Hervé Baume, 19 rue Petite Fusterie (tel. 04-90-86-37-66), is the place to buy a Provençal table—or something to put on it. A massive inventory includes French folk art and hand-blown hurricane lamps. Jaffier-Parsi, 42 rue des Fourbisseurs (tel. 04-90-86-08-85), is known for copper saucepans from the Norman town of Villedieu-les-Poêles, which has been making them since the Middle Ages. Le Nid, 7 rue Des Trois Faucons (📞 04-90-01-70-64), is a combination café, yoga studio, and boutique. It sells furnishings that appear borrowed from a Provençal boutique hotel as well as tableware and lighting.
In Avignon, foodie souvenirs are delightfully thick on the ground. Head over to Le Comptoir de Mathilde, 32 rue de la Balance (www.lecomptoirdemathilde.com; (tel) 04-90-85-44-52), for olive tapenade, local olive oils, Herbes de Provence mustard, and flaky Guérande sea salt, as well as plenty of free tastings. Another must-browse for foodies is the city's covered market: Les Halles, pl. Pie, open Tuesday through Sunday (6am–1:30pm weekdays and 6am-2pm weekends).
The photogenic flower market is on place des Carmes on Saturday (8am–1pm), and the flea market occupies the same place each Sunday morning (6am–1pm).
Avignon Nightlife
Evenings in Avignon begin in the hopping bars and pavement cafés around place des Corps-Saints (pictured above during the daytime). A favorite is La Princiere (at no. 23) which is a gelateria, but owner Camille serves drinks alongside 20 flavors of Provençal ice cream.

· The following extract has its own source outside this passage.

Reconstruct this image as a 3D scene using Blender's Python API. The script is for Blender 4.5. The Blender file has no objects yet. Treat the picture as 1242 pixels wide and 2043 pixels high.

Avignon’s beautiful people frequent Les Ambassadeurs, 27 rue Bancasse (www.clublesambassadeurs.fr; tel. 04-90-86-31-55), an upscale dance club. For wine Le Bar à Vin, part of the Carré du Palais (www.carredupalais.fr; tel. 04-65-00-01-01) viticulture school that opened in 2017, is by far the best bet in town. Purchase a 20€ carte de dégustation (a credit card pre-loaded with wine credit), then pour one of 50 wines by the glass from an electronic kiosk. The stunning city center establishment hosts 700 other vintages, plus a wine-centric Bistrot that serves a 3-course lunch for 29€. The best place for live music is offbeat jazz bar AJMI, 4 rue des Escaliers Sainte-Anne (www.ajmi.fr; tel. 04-13-39-07-85), which stands for Jazz and Improvised Music Association.
Behind the Hôtel d’Europe, disco-bar L’Esclave, 12 rue du Limas (tel. 04-90-85-14-91), is a focal point of the city’s gay scene.